Retype exactly the lines from the line containing "What Blender Python" through the line containing "COL = scene.collection", both included, and nothing more; skip the pictures.

[Records excerpted from a collection]
>>>>
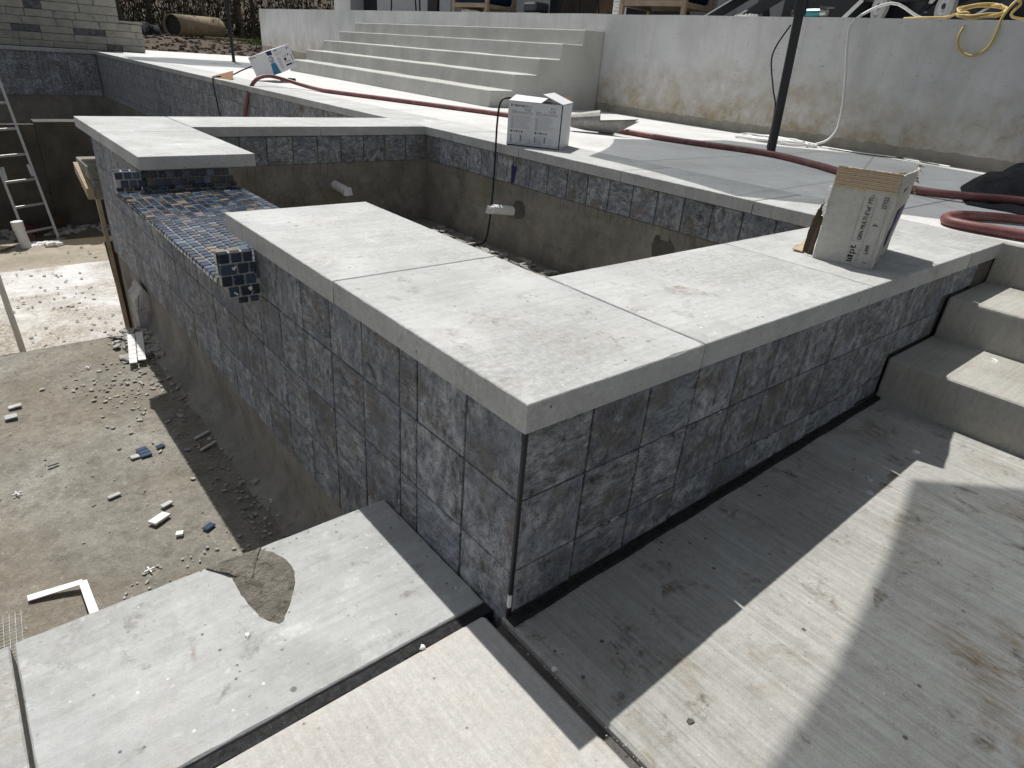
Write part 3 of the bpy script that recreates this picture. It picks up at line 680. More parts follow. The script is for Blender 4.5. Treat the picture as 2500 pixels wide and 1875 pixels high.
MB().box(-.26, -.26, .42, .26, .26, .50).obj('seat', 'cush', t, bevel=.03); MB().box(.20, -.26, .50, .27, .26, .95).obj('backrest', 'cush', t, bevel=.03)
t = thing('tool_case', 'black tool case standing on the terrace', 'tool case', loc=(6.6, 7.6, HZ+.02))
MB().box(-.2, -.28, 0, .2, .28, .13).obj('body', 'black', t, bevel=.02); MB().box(-.15, -.1, .13, .15, .18, .27).obj('lid', 'dgrey', t, bevel=.03)
t = thing('sign_board', 'white notice with lines of print leaning on the terrace', 'notice', loc=(6.2, 5.62, HZ+.02))
MB().box(0, -.11, 0, .012, .11, .34).obj('board', 'white', t)
for k in range(9): MB().box(-.002, -.09, .03+k*.033, 0, .09-.06*((k*7) % 3)/2, .037+k*.033).obj('print_line', 'gink', t)
def lounge(label, x, y, rz):
    t = thing('outdoor_chair', label, 'chair', 'charcoal slatted chairs at the terrace edge', (x, y, HZ+.02)); t.rotation_euler = (0, 0, rz)
    for sx in (-1, 1):
        MB().bar((sx*.3, -.35, 0), (sx*.3, -.12, .55), .05, .09).obj('leg', 'dgrey', t); MB().bar((sx*.3, .42, 0), (sx*.3, -.25, .40), .05, .09).obj('leg', 'dgrey', t)
        MB().bar((sx*.34, -.45, .56), (sx*.34, .35, .54), .12, .03).obj('armrest', 'dgrey', t)
    for k in range(5): MB().box(-.27, -.36+k*.11, .30-.02*k, .27, -.27+k*.11, .325-.02*k).obj('seat_slat', 'dgrey', t)
    for k in range(5): MB().bar((-.24+k*.12, .18, .24), (-.28+k*.14, .42, 1.0), .10, .02).obj('back_slat', 'dgrey', t)
lounge('charcoal slatted chair right behind the black umbrella pole', 6.0, 3.55, 1.2)
lounge('charcoal slatted chair behind the two grey discs', 6.35, 2.35, 1.6)
lounge('charcoal slatted chair behind the yellow cord', 6.1, 1.55, 1.1)
t = thing('angle_grinder', 'teal angle grinder lying on the terrace edge by the pole', 'power tool', loc=(5.42, 2.68, .975))
MB().tube([(0, .08, .03), (0, -.02, .03), (0, -.1, .035)], [.032, .036, .03], 10).obj('body', 'teal', t); MB().tube([(0, .08, .03), (0, .17, .03)], .022, 8).obj('handle', 'black', t)
MB().tube([(0, -.1, .035), (0, -.15, .035)], [.034, .028], 10).obj('gear_head', 'alu', t); MB().tube([(.0, -.14, .07), (.0, -.14, .078)], .062, 18).obj('guard', 'dgrey', t)
for (x, y, r, lab) in ((5.62, 2.19, .118, 'grey abrasive disc left of the yellow cord, the one behind the white hose'), (5.62, 1.69, .118, 'grey abrasive disc next to the yellow cord coil')):
    t = thing('abrasive_disc', lab, 'disc', loc=(x, y, .955+r))
    MB().tube([(-.012, .01, 0), (.012, -.01, 0)], r, 28).obj('disc', 'grind', t); MB().tube([(-.016, .012, 0), (.02, -.012, 0)], r*.55, 24).obj('label_ring', 'gink', t); MB().tube([(-.021, .014, 0), (.02, -.012, 0)], r*.17, 14).obj('hub', 'black', t)
mb = MB()
for k in range(26): blob(mb, (5.40+jit(.05), 3.30+jit(.1), .955+random.random()*.02), .022, 6, .9)
mb.obj('rag', 'cloth', label='crumpled white rag on top of the terrace wall', cat='rag')
for (y, x, a, lb) in ((15.55, 8.0, .1, 'brown cable hanging in front of the dark house opening'), (12.6, 7.0, -.05, 'brown cable hanging on the white house wall, nearest the dark opening'), (12.1, 7.3, .12, 'brown cable hanging in the middle of the white house wall'), (10.85, 6.6, .1, 'brown cable hanging on the white house wall, nearest the black post')):
    MB().tube(spline([(x, y, .95), (x+.02, y+a*.3, 1.2), (x+.05, y+a, 1.9), (x+.4, y+a, 3.59)]), .016, 6).obj('hanging_cable', 'dwood', label=lb, cat='cable', group='cables hanging on the house')

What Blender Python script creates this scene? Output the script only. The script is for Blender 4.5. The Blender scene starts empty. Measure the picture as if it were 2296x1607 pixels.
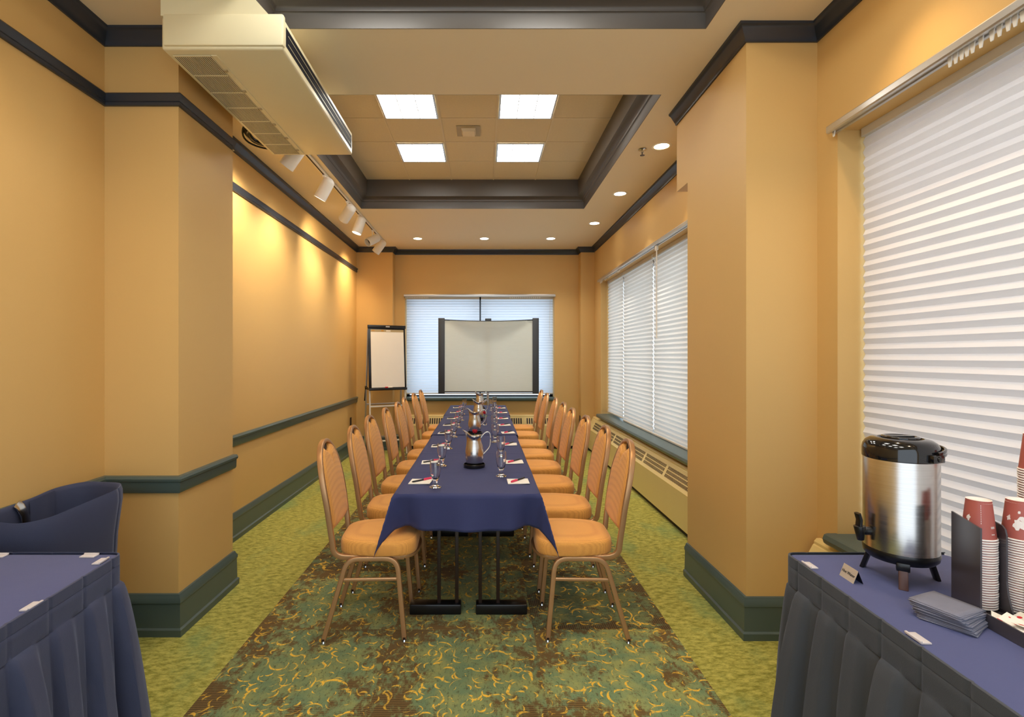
import bpy, bmesh, math, random
from mathutils import Vector, Matrix, Euler
random.seed(11)
PI = math.pi
scene = bpy.context.scene
COL = scene.collection

# ------------------------------------------------------------------ camera
CAMH = 1.465
cam_data = bpy.data.cameras.new('camera')
cam = bpy.data.objects.new('camera', cam_data)
COL.objects.link(cam)
cam.location = (0, 0, CAMH)
cam.rotation_euler = (PI / 2, 0, 0)
cam_data.sensor_width = 36.0
cam_data.lens = 36.0 * 1144 / 2296
cam_data.shift_x = 0.02744
cam_data.shift_y = -0.00196
cam_data.clip_start = 0.02
cam_data.clip_end = 200
scene.camera = cam

# ------------------------------------------------------------------ world, exposure
world = bpy.data.worlds.new('world')
scene.world = world
world.use_nodes = True
bg = world.node_tree.nodes['Background']
bg.inputs['Color'].default_value = (0.80, 0.90, 1.0, 1)
bg.inputs['Strength'].default_value = 1.15
scene.view_settings.view_transform = 'Standard'
scene.view_settings.look = 'None'
scene.view_settings.gamma = 1
scene.view_settings.use_curve_mapping = False
scene.view_settings.exposure = 0.9
scene.cycles.use_denoising = True
scene.cycles.max_bounces = 9
scene.cycles.diffuse_bounces = 5
scene.cycles.glossy_bounces = 4
scene.cycles.transmission_bounces = 8
scene.cycles.transparent_max_bounces = 12
scene.cycles.caustics_reflective = False
scene.cycles.caustics_refractive = False
scene.cycles.sample_clamp_indirect = 6

LIGHT_TROFFER = 9.0      # emission of the fluorescent diffusers
SPOT_WARM = (1.0, 0.72, 0.42)
SPOT_HALO = (1.0, 0.82, 0.58)
SPOT_COOL = (1.0, 0.90, 0.78)

# ------------------------------------------------------------------ material helpers
def s2l(c):
    c = c / 255.0
    return c / 12.92 if c <= 0.04045 else ((c + 0.055) / 1.055) ** 2.4
def rgb(r, g, b):
    return (s2l(r), s2l(g), s2l(b), 1.0)

class NT:
    def __init__(self, m):
        self.t = m.node_tree
    def n(self, kind, **kw):
        nd = self.t.nodes.new(kind)
        for k, v in kw.items():
            setattr(nd, k, v)
        return nd
    def link(self, a, b):
        self.t.links.new(a, b)
    def put(self, sock, v):
        if hasattr(v, 'is_output') or isinstance(v, bpy.types.NodeSocket):
            self.link(v, sock)
        elif v is not None:
            sock.default_value = v
    def math(self, op, a, b=None, c=None, clamp=False):
        nd = self.n('ShaderNodeMath', operation=op, use_clamp=clamp)
        self.put(nd.inputs[0], a)
        if b is not None: self.put(nd.inputs[1], b)
        if c is not None: self.put(nd.inputs[2], c)
        return nd.outputs[0]
    def vmath(self, op, a, b=None):
        nd = self.n('ShaderNodeVectorMath', operation=op)
        self.put(nd.inputs[0], a)
        if b is not None: self.put(nd.inputs[1], b)
        return nd
    def mix(self, f, a, b, blend='MIX'):
        nd = self.n('ShaderNodeMix', data_type='RGBA', blend_type=blend)
        self.put(nd.inputs[0], f); self.put(nd.inputs[6], a); self.put(nd.inputs[7], b)
        return nd.outputs[2]
    def noise(self, vec, scale, detail=3, rough=0.55, dist=0.0):
        nd = self.n('ShaderNodeTexNoise')
        self.put(nd.inputs['Vector'], vec)
        nd.inputs['Scale'].default_value = scale
        nd.inputs['Detail'].default_value = detail
        nd.inputs['Roughness'].default_value = rough
        nd.inputs['Distortion'].default_value = dist
        return nd.outputs['Fac']
    def step(self, v, lo, hi):
        nd = self.n('ShaderNodeMapRange', interpolation_type='SMOOTHSTEP')
        self.put(nd.inputs[0], v)
        nd.inputs[1].default_value = lo; nd.inputs[2].default_value = hi
        return nd.outputs[0]
    def coords(self, kind='Object'):
        return self.n('ShaderNodeTexCoord').outputs[kind]
    def mapping(self, vec, scale=(1, 1, 1), rot=(0, 0, 0)):
        nd = self.n('ShaderNodeMapping')
        self.put(nd.inputs[0], vec)
        nd.inputs['Scale'].default_value = scale
        nd.inputs['Rotation'].default_value = rot
        return nd.outputs[0]
    def bump(self, h, strength=0.2, dist=0.01):
        nd = self.n('ShaderNodeBump')
        self.put(nd.inputs['Height'], h)
        nd.inputs['Strength'].default_value = strength
        nd.inputs['Distance'].default_value = dist
        return nd.outputs[0]

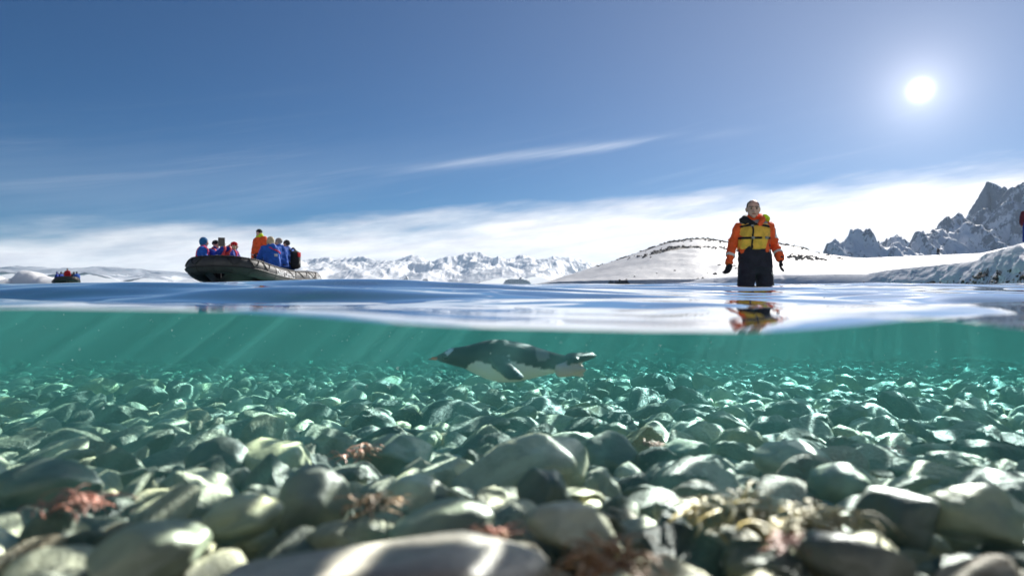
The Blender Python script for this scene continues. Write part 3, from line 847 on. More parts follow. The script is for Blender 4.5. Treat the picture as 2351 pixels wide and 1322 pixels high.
<<<<
Result below »
What Blender Python script creates this scene? Output the script only. The script is for Blender 4.5. The Blender scene starts empty. Measure the picture as if it were 2296x1607 pixels.
import bpy, bmesh, math, random
from mathutils import Vector, Matrix, Euler
random.seed(11)
PI = math.pi
scene = bpy.context.scene
COL = scene.collection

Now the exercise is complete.